Когда люди узнают, что меня увезли в Америку в одиннадцатилетнем возрасте, предполагают, что мои родители приложили колоссальные усилия к тому, чтобы я не забыл русский. Но как раз к этому родители усилий никогда не прикладывали. Из всех насущных вопросов, которые поставила перед ними эмиграция, вопросы, выучу ли я иврит и сохраню ли русский, волновали их меньше всего. С мамой, как я уже упоминал, мы с середины девяностых общаемся в основном по-английски. Так что дело не в этом. Просто русский — это мой ворованный воздух детства, вывезенный из страны в обход таможни. И сейчас, заново уча румынский, я пытаюсь украсть еще, дотянуться дальше, чем способна иноязычная память потомка; вернуться туда, куда давно уже нельзя. Может, когда-нибудь, превозмогая страх и инерцию человека средних лет, так и не научившегося в детстве плавать, я засяду и за иврит.
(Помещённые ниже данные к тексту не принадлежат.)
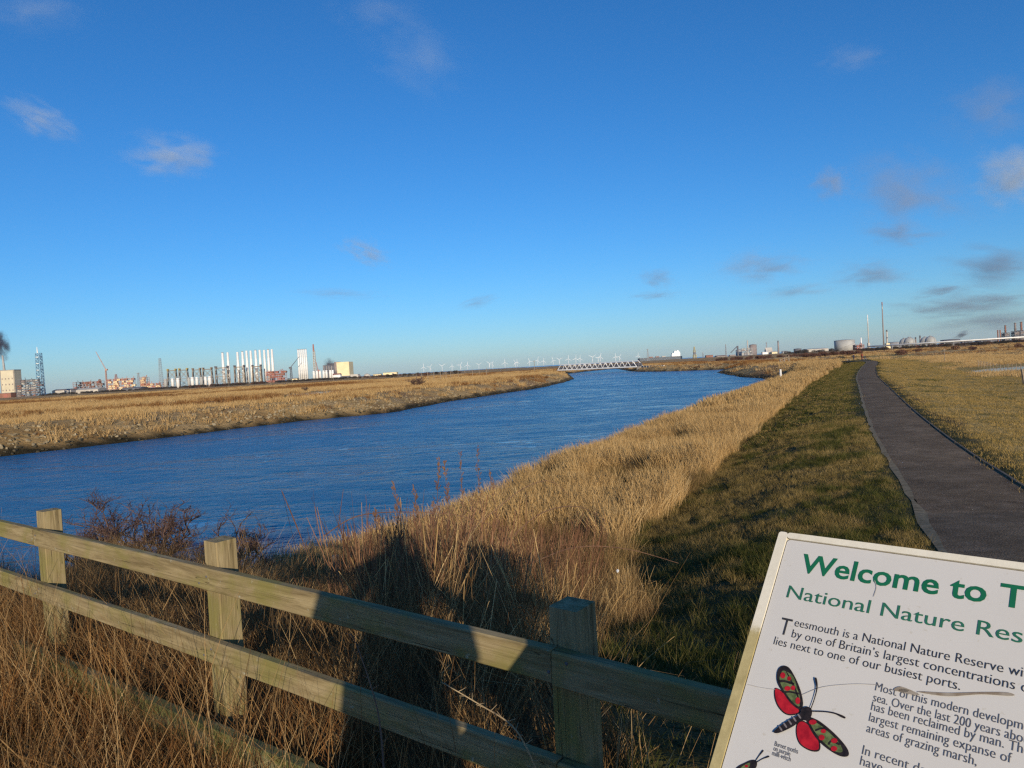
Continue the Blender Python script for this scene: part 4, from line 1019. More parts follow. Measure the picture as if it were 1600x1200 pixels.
# marker posts
def stake(name, label, px, Y, h, wd, mat, cat='post', rz=.3, group=None, tilt=0):
    b = ground_at(px, Y); t = MB().box((0, 0, h/2-.1), (wd, wd, h+.2)).box((0, 0, h+.02*h), (wd*1.01, wd*1.01, .04*h), 0, .55)
    o = t.build(name, mat); o.location = b; o.rotation_euler = (0, tilt, rz); return tag(o, label, cat, group)
stake('marker_post', 'short square wooden marker post among the grass at the water edge', 506, 11.5, .75, .12, M['pole'])
stake('marker_post', 'slim white marker post at the far edge of the reeds beside the inlet', 1218, 120, 2.0, .24, M['white_steel'])
#@@FAR
# ------------------------------------------------------------------ across the marsh: poles, pipes, bridge
def T(name, label, cat, px, Y, group=None, rz=0, z=None):
    p = at(px, Y, 0); p.z = hz(p.x, p.y) if z is None else z
    return thing(name, label, cat, p, rz, group)
ORD = ['first', 'second', 'third', 'fourth', 'fifth', 'sixth', 'seventh', 'eighth', 'ninth', 'tenth', 'eleventh', 'twelfth', 'thirteenth', 'fourteenth', 'fifteenth', 'sixteenth', 'seventeenth', 'eighteenth', 'nineteenth', 'twentieth', 'twenty-first', 'twenty-second', 'twenty-third', 'twenty-fourth', 'twenty-fifth']
pole_px = [(650, 300), (658, 330), (668, 305), (677.5, 312), (688, 318), (692, 420), (696.5, 330), (703.5, 345), (706, 420), (715.5, 370), (726, 560), (738, 370), (748.5, 430), (760, 345)]
def pole_mesh(h, rr): return MB().bar((0, 0, -.5), (0, 0, h), rr, rr*.75, 8).mesh('post')
pm0 = pole_mesh(4.0, .16); pm0.materials.append(M['pole'])
arm0 = MB().box((0, 0, 3.6), (1.1, .14, .14)).mesh('cross_arm'); arm0.materials.append(M['pole'])
for i, (px, Y) in enumerate(pole_px):
    t = T('marsh_pole', 'wooden marsh pole near the hawthorn, %s from the left in its row' % ORD[i], 'pole', px, Y, 'wooden poles on the far marsh')
    obj('post', pm0, None, t)
for px, Y, lb in ((357.5, 640, 'wooden utility pole with a cross arm in front of the left pair of white towers'), (423, 640, 'wooden utility pole with a cross arm in front of the red module'), (521, 640, 'wooden utility pole with a cross arm in front of the white drums'), (835, 420, 'tall lone wooden pole on the marsh left of the white bridge'), (1475, 150, 'lone brown pole standing in the rough pasture below the pale pipeline')):
    t = T('utility_pole', lb, 'pole', px, Y); h_ = {640: 6.3, 420: 7.0, 150: 3.0}[Y]; MB().bar((0, 0, -.5), (0, 0, h_), .15 if Y > 200 else .06, .11 if Y > 200 else .05, 8).build('post', M['pole'], t)
    MB().box((0, 0, h_-.35), (1.6 if Y > 200 else .5, .14, .16)).build('cross_arm', M['pole'], t)

# white truss bridge over the river mouth
zb = -2.35
def along_ray(px, py, z): return G(px, py, z)
bL = along_ray(876, 578.6, zb); bR = along_ray(999.5, 573.0, zb)
bv = (bR-bL); bv.z = 0; bl = bv.length; ba = math.atan2(bv.y, bv.x)
br = thing('truss_bridge', 'long white steel truss bridge crossing the river between the two banks', 'bridge', bL, ba)
hb = 9.0*((bL.y+bR.y)/2)/F; wb = 5.0
for nm_, yy in (('side_truss', -wb/2), ('side_truss', wb/2)):
    mb = MB(); n = 15; r_ = .17
    mb.box((bl/2, yy, .2), (bl, .5, .75)); mb.box((bl/2, yy, hb), (bl*(1-1.4/n), .42, .42))
    for i in range(n):
        x0, x1 = bl*i/n, bl*(i+1)/n; xm = (x0+x1)/2
        if i == 0: mb.bar((x0, yy, .3), (x1-bl/n*.3, yy, hb), r_*1.3, n=6)
        elif i == n-1: mb.bar((x1, yy, .3), (x0+bl/n*.3, yy, hb), r_*1.3, n=6)
        else: mb.bar((x0+(.02*bl/n), yy, .4), (xm, yy, hb), r_, n=6); mb.bar((xm, yy, hb), (x1-.02*bl/n, yy, .4), r_, n=6)
    mb.build(nm_, M['white_steel'], br)
MB().box((bl/2, 0, .1), (bl, wb-.5, .3)).build('deck', M['grey'], br)
for yy in (-wb*.25, wb*.2): MB().bar((-.6, yy, 1.3), (bl+.6, yy, 1.3), .85, n=12).build('pipe', M['dkgrey'], br)
for x in (-1.6, bl+1.6): MB().box((x, 0, -1.7), (3.0, wb+1.0, 3.6), 0, .9).build('abutment', M['concrete'], br)
pR = at(1037, 372, -2.35)
wl_ = thing('retaining_wall', 'low grey concrete wall on the spit right of the white bridge', 'wall', bR, math.atan2(pR.y-bR.y, pR.x-bR.x))
L_ = (pR-bR).length
MB().box((L_/2+2, 0, -.75), (L_-4, .8, 2.6)).build('wall_face', M['pale'], wl_)
for k in range(8): MB().box((4+(L_-6)*k/7, -.55, -.75), (.5, .3, 2.5)).build('buttress', M['pale'], wl_)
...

В разные моменты жизни изучение иностранных языков было юношеской жаждой путешествий, возможностью проникнуть в другие миры, увлекательной головоломкой, эскапизмом, защитной реакцией на происходящее вокруг. Сейчас это — попытка мысленной встречи с родными, которых уже нет в живых. Будучи человеком логоцентричным, я всю жизнь верил, что язык определяет идентичность, преемственность, сознание и бытие. Теперь же я поражаюсь многоязычию нашего рассеяния. Авраам Битес и его семья, вероятно, говорили на еврейско-кастильском диалекте, от которого произошел впоследствии язык ладино. Оказавшись в Османской империи, заговорили по-турецки, а в Алеппо — по-арабски. Для дедушки с бабушкой родным был румынский. Для меня — русский. А для моих детей, приходится признать, русский — уже чужой, как бы я этому ни сопротивлялся; родной — английский. Я писал, что это Вавилонская башня, растянутая во времени. Но сейчас, прослеживая свою родословную, прихожу к мысли, что язык определяет бытие и сознание только на уровне отдельного звена; если же посмотреть на всю цепь, язык оказывается акциденцией, а не субстанцией. Субстанция от языка не зависит. И потому, говорю я себе, не так уж важно, что я не знаю иврита или что мои дети плохо говорят по-русски. Не в этом дело. В последней пьесе замечательного русско-израильско-шведского драматурга Керен (Ксюши) Климовски есть такой эпизод: две бабушки главной героини спорят друг с другом на разных языках, одна — на идише, а другая — на украинском. Вот и мои многоязычные предки, встретившись в конце дней, когда вся диаспора соберется и праведники воскреснут в олам аба[43], затараторят разом на всех своих языках — и все друг друга поймут.